____ Data excerpt

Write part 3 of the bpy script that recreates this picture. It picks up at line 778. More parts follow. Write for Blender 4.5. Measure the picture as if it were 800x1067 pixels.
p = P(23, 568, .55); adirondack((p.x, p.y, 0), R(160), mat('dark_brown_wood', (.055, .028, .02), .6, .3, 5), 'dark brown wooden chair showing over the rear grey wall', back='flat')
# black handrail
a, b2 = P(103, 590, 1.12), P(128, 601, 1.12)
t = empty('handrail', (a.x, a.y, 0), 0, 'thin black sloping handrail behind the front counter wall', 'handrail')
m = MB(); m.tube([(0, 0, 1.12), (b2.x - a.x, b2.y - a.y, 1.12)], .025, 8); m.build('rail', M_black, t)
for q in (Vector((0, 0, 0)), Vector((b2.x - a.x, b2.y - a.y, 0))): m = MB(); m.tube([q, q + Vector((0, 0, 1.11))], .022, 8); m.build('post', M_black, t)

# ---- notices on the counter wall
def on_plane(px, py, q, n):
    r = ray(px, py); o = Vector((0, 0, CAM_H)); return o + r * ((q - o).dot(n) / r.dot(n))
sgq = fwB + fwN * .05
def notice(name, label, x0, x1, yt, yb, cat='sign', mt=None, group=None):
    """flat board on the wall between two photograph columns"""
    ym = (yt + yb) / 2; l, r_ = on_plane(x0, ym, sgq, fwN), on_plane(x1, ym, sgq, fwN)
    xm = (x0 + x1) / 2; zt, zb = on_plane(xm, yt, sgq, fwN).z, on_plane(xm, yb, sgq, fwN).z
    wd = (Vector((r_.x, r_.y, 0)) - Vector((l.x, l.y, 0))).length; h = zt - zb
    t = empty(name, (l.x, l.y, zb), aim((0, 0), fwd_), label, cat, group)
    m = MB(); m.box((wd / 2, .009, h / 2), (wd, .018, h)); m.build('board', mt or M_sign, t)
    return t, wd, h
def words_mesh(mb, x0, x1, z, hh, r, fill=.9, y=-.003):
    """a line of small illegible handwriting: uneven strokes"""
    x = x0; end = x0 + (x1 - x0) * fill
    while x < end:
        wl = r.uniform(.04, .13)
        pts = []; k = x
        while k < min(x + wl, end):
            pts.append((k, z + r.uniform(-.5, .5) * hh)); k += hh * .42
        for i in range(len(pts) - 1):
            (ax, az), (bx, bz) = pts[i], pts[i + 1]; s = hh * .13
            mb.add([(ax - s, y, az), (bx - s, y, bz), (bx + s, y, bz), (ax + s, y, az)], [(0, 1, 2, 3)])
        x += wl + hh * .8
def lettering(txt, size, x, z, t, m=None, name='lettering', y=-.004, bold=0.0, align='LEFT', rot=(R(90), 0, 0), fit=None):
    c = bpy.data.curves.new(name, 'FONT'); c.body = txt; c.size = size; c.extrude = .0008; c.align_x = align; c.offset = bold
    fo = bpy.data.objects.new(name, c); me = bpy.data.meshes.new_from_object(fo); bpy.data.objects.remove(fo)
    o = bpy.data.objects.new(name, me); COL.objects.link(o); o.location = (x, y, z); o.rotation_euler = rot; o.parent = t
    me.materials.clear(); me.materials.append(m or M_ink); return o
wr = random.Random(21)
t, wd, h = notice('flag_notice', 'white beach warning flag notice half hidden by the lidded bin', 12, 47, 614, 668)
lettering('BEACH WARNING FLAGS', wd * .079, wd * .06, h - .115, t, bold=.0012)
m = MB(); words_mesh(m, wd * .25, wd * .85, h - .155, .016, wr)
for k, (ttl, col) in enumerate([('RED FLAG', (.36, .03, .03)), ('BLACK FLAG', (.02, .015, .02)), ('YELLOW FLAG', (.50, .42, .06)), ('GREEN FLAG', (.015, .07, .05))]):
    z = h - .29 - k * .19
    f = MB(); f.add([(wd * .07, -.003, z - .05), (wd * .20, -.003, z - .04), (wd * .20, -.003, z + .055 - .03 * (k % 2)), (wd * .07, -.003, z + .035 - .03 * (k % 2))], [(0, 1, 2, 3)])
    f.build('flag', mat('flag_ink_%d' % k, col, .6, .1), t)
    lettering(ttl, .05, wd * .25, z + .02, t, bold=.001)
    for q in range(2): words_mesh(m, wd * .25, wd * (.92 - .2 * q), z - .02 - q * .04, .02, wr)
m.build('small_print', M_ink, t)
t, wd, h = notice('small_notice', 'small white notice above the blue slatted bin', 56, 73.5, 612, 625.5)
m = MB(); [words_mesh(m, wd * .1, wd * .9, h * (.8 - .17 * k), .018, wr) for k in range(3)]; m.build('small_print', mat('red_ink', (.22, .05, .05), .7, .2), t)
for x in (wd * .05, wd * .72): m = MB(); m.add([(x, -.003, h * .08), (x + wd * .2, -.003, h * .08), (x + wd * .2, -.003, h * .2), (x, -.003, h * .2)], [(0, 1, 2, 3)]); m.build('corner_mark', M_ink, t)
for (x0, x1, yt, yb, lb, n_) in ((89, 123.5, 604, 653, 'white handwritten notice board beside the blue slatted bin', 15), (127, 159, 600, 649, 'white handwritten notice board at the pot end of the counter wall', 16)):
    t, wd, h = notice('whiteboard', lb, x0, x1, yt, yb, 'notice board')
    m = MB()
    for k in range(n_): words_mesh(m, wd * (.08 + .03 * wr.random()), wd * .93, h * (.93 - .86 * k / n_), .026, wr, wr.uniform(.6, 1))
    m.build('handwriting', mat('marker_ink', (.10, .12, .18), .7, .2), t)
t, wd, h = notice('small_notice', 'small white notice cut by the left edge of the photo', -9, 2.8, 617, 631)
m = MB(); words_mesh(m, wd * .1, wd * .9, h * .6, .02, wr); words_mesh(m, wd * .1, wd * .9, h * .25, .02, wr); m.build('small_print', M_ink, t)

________

__What to work on__. All of the data needs to be printed once more, exactly.

__Full response__.
Write part 3 of the bpy script that recreates this picture. It picks up at line 778. More parts follow. Write for Blender 4.5. Measure the picture as if it were 800x1067 pixels.
p = P(23, 568, .55); adirondack((p.x, p.y, 0), R(160), mat('dark_brown_wood', (.055, .028, .02), .6, .3, 5), 'dark brown wooden chair showing over the rear grey wall', back='flat')
# black handrail
a, b2 = P(103, 590, 1.12), P(128, 601, 1.12)
t = empty('handrail', (a.x, a.y, 0), 0, 'thin black sloping handrail behind the front counter wall', 'handrail')
m = MB(); m.tube([(0, 0, 1.12), (b2.x - a.x, b2.y - a.y, 1.12)], .025, 8); m.build('rail', M_black, t)
for q in (Vector((0, 0, 0)), Vector((b2.x - a.x, b2.y - a.y, 0))): m = MB(); m.tube([q, q + Vector((0, 0, 1.11))], .022, 8); m.build('post', M_black, t)

# ---- notices on the counter wall
def on_plane(px, py, q, n):
    r = ray(px, py); o = Vector((0, 0, CAM_H)); return o + r * ((q - o).dot(n) / r.dot(n))
sgq = fwB + fwN * .05
def notice(name, label, x0, x1, yt, yb, cat='sign', mt=None, group=None):
    """flat board on the wall between two photograph columns"""
    ym = (yt + yb) / 2; l, r_ = on_plane(x0, ym, sgq, fwN), on_plane(x1, ym, sgq, fwN)
    xm = (x0 + x1) / 2; zt, zb = on_plane(xm, yt, sgq, fwN).z, on_plane(xm, yb, sgq, fwN).z
    wd = (Vector((r_.x, r_.y, 0)) - Vector((l.x, l.y, 0))).length; h = zt - zb
    t = empty(name, (l.x, l.y, zb), aim((0, 0), fwd_), label, cat, group)
    m = MB(); m.box((wd / 2, .009, h / 2), (wd, .018, h)); m.build('board', mt or M_sign, t)
    return t, wd, h
def words_mesh(mb, x0, x1, z, hh, r, fill=.9, y=-.003):
    """a line of small illegible handwriting: uneven strokes"""
    x = x0; end = x0 + (x1 - x0) * fill
    while x < end:
        wl = r.uniform(.04, .13)
        pts = []; k = x
        while k < min(x + wl, end):
            pts.append((k, z + r.uniform(-.5, .5) * hh)); k += hh * .42
        for i in range(len(pts) - 1):
            (ax, az), (bx, bz) = pts[i], pts[i + 1]; s = hh * .13
            mb.add([(ax - s, y, az), (bx - s, y, bz), (bx + s, y, bz), (ax + s, y, az)], [(0, 1, 2, 3)])
        x += wl + hh * .8
def lettering(txt, size, x, z, t, m=None, name='lettering', y=-.004, bold=0.0, align='LEFT', rot=(R(90), 0, 0), fit=None):
    c = bpy.data.curves.new(name, 'FONT'); c.body = txt; c.size = size; c.extrude = .0008; c.align_x = align; c.offset = bold
    fo = bpy.data.objects.new(name, c); me = bpy.data.meshes.new_from_object(fo); bpy.data.objects.remove(fo)
    o = bpy.data.objects.new(name, me); COL.objects.link(o); o.location = (x, y, z); o.rotation_euler = rot; o.parent = t
    me.materials.clear(); me.materials.append(m or M_ink); return o
wr = random.Random(21)
t, wd, h = notice('flag_notice', 'white beach warning flag notice half hidden by the lidded bin', 12, 47, 614, 668)
lettering('BEACH WARNING FLAGS', wd * .079, wd * .06, h - .115, t, bold=.0012)
m = MB(); words_mesh(m, wd * .25, wd * .85, h - .155, .016, wr)
for k, (ttl, col) in enumerate([('RED FLAG', (.36, .03, .03)), ('BLACK FLAG', (.02, .015, .02)), ('YELLOW FLAG', (.50, .42, .06)), ('GREEN FLAG', (.015, .07, .05))]):
    z = h - .29 - k * .19
    f = MB(); f.add([(wd * .07, -.003, z - .05), (wd * .20, -.003, z - .04), (wd * .20, -.003, z + .055 - .03 * (k % 2)), (wd * .07, -.003, z + .035 - .03 * (k % 2))], [(0, 1, 2, 3)])
    f.build('flag', mat('flag_ink_%d' % k, col, .6, .1), t)
    lettering(ttl, .05, wd * .25, z + .02, t, bold=.001)
    for q in range(2): words_mesh(m, wd * .25, wd * (.92 - .2 * q), z - .02 - q * .04, .02, wr)
m.build('small_print', M_ink, t)
t, wd, h = notice('small_notice', 'small white notice above the blue slatted bin', 56, 73.5, 612, 625.5)
m = MB(); [words_mesh(m, wd * .1, wd * .9, h * (.8 - .17 * k), .018, wr) for k in range(3)]; m.build('small_print', mat('red_ink', (.22, .05, .05), .7, .2), t)
for x in (wd * .05, wd * .72): m = MB(); m.add([(x, -.003, h * .08), (x + wd * .2, -.003, h * .08), (x + wd * .2, -.003, h * .2), (x, -.003, h * .2)], [(0, 1, 2, 3)]); m.build('corner_mark', M_ink, t)
for (x0, x1, yt, yb, lb, n_) in ((89, 123.5, 604, 653, 'white handwritten notice board beside the blue slatted bin', 15), (127, 159, 600, 649, 'white handwritten notice board at the pot end of the counter wall', 16)):
    t, wd, h = notice('whiteboard', lb, x0, x1, yt, yb, 'notice board')
    m = MB()
    for k in range(n_): words_mesh(m, wd * (.08 + .03 * wr.random()), wd * .93, h * (.93 - .86 * k / n_), .026, wr, wr.uniform(.6, 1))
    m.build('handwriting', mat('marker_ink', (.10, .12, .18), .7, .2), t)
t, wd, h = notice('small_notice', 'small white notice cut by the left edge of the photo', -9, 2.8, 617, 631)
m = MB(); words_mesh(m, wd * .1, wd * .9, h * .6, .02, wr); words_mesh(m, wd * .1, wd * .9, h * .25, .02, wr); m.build('small_print', M_ink, t)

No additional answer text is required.